LONDON (AP) - Britain’s Metropolitan Police said they arrested a police officer on suspicion of kidnapping and murder in connection with a woman who went missing in London last week. The force said Wednesday the fact that the man was a serving officer was “shocking and deeply disturbing,” but sought to reassure Londoners that abductions from the city’s streets remain rare.
The force said the man, who is in his 40s, was arrested late Tuesday in Kent, southeast of London, as part of the investigation into the disappearance of Sarah Everard, a 33-year-old marketing executive who vanished while walking home from a friend’s apartment in south London on March 3.
Police said late Wednesday detectives believe they have found human remains in woodland in Kent. Police had not yet confirmed the identity of the remains.
The suspect was a serving officer in the Parliamentary and Diplomatic Protection Command, police said, and was responsible for patrolling diplomatic premises such as Parliament, Downing Street and embassies in London. The force did not specify where he had worked.
He was first arrested on suspicion of kidnapping, and on Wednesday he was “further arrested on suspicion of murder and a separate allegation of indecent exposure.”

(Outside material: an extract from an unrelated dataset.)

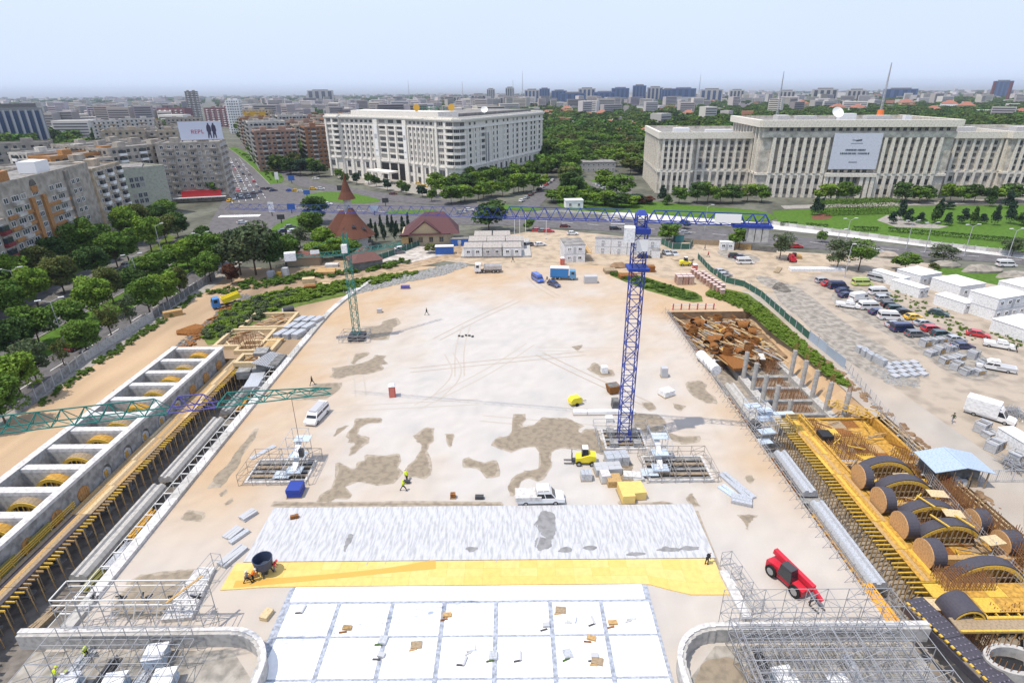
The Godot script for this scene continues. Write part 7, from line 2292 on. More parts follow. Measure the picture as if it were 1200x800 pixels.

The officer wasn’t on duty at the time of Everard’s disappearance. Police didn’t say whether he knew Everard. The force said he was arrested along with a woman in her 30s, who was held on suspicion of assisting an offender. Both suspects remained in custody.
Commissioner Cressida Dick, who heads the Metropolitan Police, said the news that a serving officer was arrested on suspicion of Everard’s murder “sent waves of shock and anger through the public” and the force.
“I speak on behalf of all my colleagues in the Met when I say we are utterly appalled at this dreadful news,” she said in a televised statement.
“Sarah’s disappearance in these awful and wicked circumstances is every family’s worst nightmare. I know Londoners will want to know that it is thankfully incredibly rare for a woman to be abducted from our streets.”
Earlier, Assistant Commissioner Nick Ephgrave said the arrest of an officer was “both shocking and deeply disturbing.”
The case was fast-moving and hundreds of officers were working around the clock on the investigation, Dick said.